Aliás, é essa co-existência que fornece a matriz para todas as reflexões
do livro, desde a origem do termo bem viver nas sociocosmologias de
outros povos latino-americanos, até a diferenciação entre não indígenas
parceiros e não indígenas colonizadores. Não obstante esses constituírem
diferentes “foras” aos Baniwa, é ainda desconcertante saber que tanto as noções
de bem viver quanto a existência dos brancos são referidas ao começo do
mundo, dispostas por seu “nascimento” na cachoeira de Hipana, “o umbigo do
mundo, onde tudo começou e onde tudo irá terminar” (p. 15). Como somos deixados
saber logo nas primeiras frases do livro, “todas as coisas já existiam, já
estavam aqui prontinhas” (p. 7). Entre a mitologia e a história, a sociologia e
a cosmologia, a vida milenar e a contemporânea, o profetismo e o
associativismo, o início e o fim do mundo, o pensamento de André fornece antes
passagens que muros de contenção, antes transformações complexas que simples
oposições, antes relações imanentes que hierarquias transcendentes.

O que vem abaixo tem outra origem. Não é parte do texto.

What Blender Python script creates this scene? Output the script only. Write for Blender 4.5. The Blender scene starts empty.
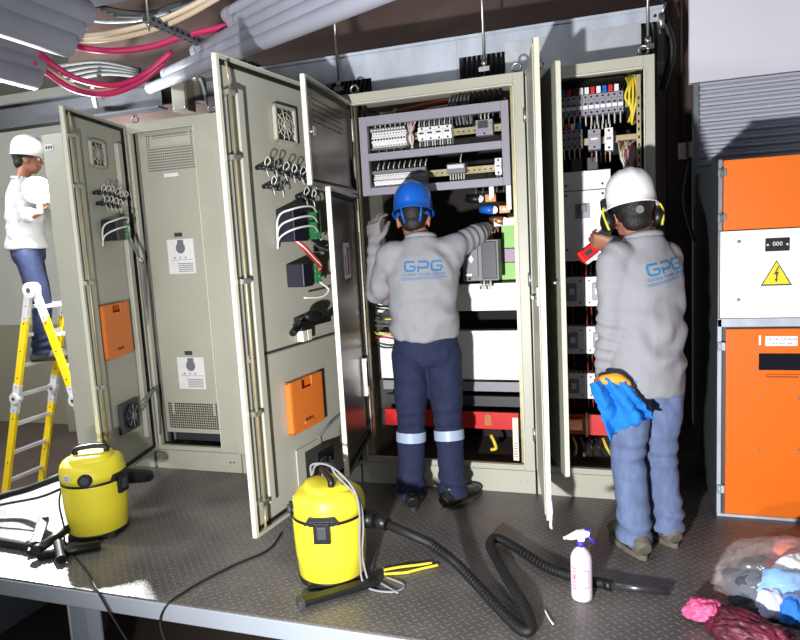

Em formulações que encapsulam o passado, o presente e o futuro e
explicitamente os desordenam, temos a impressão de estarmos ouvindo menos ecos
de um lugar distante que de um futuro próximo, ou de qualquer futuro possível.
À medida que as construções (invenções e reinvenções) não indígenas se realizam
sob a forma da destruição de vidas humanas e não humanas, o livro de André é um
exemplo tanto conceitual quanto pragmático de formas altamente resilientes de
agir, conhecer e cuidar da vida e de vidas, no plural, num mundo profundamente
ameaçado. A capacidade de prosseguir é, não obstante, remetida ao passado e à
função de não esquecimento: “conhecemos bem a origem da humanidade, sabemos da
sua complexidade, do futuro da terra, que somos nós mesmos” (p. 13). Com
cuidado e coragem, o autor fornece rotas de sobrevivência futura. Quiçá
poderemos nos valer, mas somente se admitirmos a profunda e fundamental
importância dos povos e modos indígenas em qualquer futuro que possamos
reivindicar. Isso também equivale a prestar contas do passado. Temos sorte de
estarmos vivos e podermos ler as palavras baniwa de André Fernando! Seremos capazes?